Will Atlas, chair of the FFF Steelhead Committee, stated “The science does not support planting of hatchery fish into this productive, pristine habitat.”

“This action is necessary,” said Rich Simms, president of the Wild Steelhead Coalition, “so that wild, not hatchery, steelhead will be restored to the Elwha and the Olympic Wilderness."

“Their plan is vague and uncertain about how and when these hatchery interventions will end,” said Pete Soverel, president of The Conservation Angler. “The Elwha deserves far better but will end up compromised like most of our other rivers if this plan is implemented.”

The groups believe that spending $325 million to open a wilderness watershed but then stocking it with hatchery fish is poor public policy and will likely provoke taxpayer skepticism toward salmon recovery and future efforts at dam removal.
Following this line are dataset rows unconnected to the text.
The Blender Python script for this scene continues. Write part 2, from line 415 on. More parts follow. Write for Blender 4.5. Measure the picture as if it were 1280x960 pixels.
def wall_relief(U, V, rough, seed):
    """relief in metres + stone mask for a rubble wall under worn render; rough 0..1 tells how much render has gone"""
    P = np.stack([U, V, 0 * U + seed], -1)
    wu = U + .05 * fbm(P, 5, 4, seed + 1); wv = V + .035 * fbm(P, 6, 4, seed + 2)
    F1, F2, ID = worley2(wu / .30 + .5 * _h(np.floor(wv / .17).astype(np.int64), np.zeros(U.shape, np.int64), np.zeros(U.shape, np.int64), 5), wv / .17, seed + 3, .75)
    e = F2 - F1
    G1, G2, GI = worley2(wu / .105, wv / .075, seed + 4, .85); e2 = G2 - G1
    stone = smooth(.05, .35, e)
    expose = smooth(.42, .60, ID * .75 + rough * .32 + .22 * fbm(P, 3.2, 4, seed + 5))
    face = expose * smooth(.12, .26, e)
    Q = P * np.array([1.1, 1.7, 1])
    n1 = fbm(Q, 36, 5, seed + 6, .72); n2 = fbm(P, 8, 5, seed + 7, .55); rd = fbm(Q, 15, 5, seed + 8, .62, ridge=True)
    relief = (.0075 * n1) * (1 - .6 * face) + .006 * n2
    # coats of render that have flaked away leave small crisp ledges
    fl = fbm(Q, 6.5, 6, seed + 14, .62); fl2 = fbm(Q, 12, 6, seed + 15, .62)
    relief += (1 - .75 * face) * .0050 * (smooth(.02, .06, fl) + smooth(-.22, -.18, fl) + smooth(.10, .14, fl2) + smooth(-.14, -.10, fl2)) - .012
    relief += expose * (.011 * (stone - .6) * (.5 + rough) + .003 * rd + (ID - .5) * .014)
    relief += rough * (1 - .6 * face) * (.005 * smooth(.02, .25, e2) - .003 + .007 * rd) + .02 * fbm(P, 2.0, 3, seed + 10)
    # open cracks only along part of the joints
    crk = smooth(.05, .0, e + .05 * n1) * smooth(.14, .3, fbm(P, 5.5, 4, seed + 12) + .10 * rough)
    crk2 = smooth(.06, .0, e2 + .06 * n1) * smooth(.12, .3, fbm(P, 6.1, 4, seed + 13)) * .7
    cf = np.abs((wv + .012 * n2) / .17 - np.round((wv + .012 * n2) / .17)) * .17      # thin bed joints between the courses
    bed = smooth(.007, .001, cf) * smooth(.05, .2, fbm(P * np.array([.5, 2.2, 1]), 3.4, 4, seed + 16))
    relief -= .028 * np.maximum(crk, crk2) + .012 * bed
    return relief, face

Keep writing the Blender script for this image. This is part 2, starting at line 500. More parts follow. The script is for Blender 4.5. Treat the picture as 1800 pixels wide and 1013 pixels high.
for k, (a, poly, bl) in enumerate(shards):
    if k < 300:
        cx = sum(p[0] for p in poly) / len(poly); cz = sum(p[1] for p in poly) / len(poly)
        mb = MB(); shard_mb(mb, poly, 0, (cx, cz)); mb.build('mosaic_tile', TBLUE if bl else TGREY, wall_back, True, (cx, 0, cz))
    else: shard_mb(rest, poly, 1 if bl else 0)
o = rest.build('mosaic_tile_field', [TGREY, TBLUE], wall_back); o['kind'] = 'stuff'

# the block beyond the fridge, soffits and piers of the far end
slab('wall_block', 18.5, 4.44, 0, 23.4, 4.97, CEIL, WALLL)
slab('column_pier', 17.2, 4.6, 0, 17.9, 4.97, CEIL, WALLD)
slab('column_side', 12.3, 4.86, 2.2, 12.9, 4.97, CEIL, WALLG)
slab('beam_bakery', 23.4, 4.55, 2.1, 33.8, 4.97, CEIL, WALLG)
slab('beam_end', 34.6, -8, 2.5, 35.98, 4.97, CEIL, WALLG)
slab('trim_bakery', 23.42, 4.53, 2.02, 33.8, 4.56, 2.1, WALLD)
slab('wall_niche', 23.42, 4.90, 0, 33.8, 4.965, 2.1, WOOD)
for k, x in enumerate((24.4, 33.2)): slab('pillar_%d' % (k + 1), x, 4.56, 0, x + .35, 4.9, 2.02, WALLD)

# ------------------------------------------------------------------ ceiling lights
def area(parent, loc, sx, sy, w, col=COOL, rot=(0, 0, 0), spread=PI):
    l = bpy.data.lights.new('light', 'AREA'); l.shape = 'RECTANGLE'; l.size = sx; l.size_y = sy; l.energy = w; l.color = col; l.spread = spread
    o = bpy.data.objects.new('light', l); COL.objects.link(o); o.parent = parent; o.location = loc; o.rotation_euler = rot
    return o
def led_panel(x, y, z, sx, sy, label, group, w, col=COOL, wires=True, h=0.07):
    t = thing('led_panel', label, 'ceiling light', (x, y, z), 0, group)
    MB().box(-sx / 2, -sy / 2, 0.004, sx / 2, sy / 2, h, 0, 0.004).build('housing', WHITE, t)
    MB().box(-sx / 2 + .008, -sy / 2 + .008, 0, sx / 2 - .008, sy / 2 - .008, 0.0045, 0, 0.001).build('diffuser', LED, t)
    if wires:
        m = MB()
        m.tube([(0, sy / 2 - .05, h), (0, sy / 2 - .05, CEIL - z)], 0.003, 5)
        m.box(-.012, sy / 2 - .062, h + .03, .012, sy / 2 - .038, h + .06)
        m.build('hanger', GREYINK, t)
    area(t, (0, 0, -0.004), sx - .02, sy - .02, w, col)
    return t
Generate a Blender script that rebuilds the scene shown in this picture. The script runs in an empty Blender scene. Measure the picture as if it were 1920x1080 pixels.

The groups support the right of the Lower Elwha Klallam Tribe to harvest salmon and steelhead, but argue that intensive hatchery production throughout the recovery will reduce the capacity of wild salmon and steelhead to recolonize the newly available habitat, harming ESA listed Puget Sound steelhead, Chinook salmon, and southern resident killer whales that depend on Chinook salmon for their survival.

The groups are represented by Smith and Lowney, PLLC, of Seattle.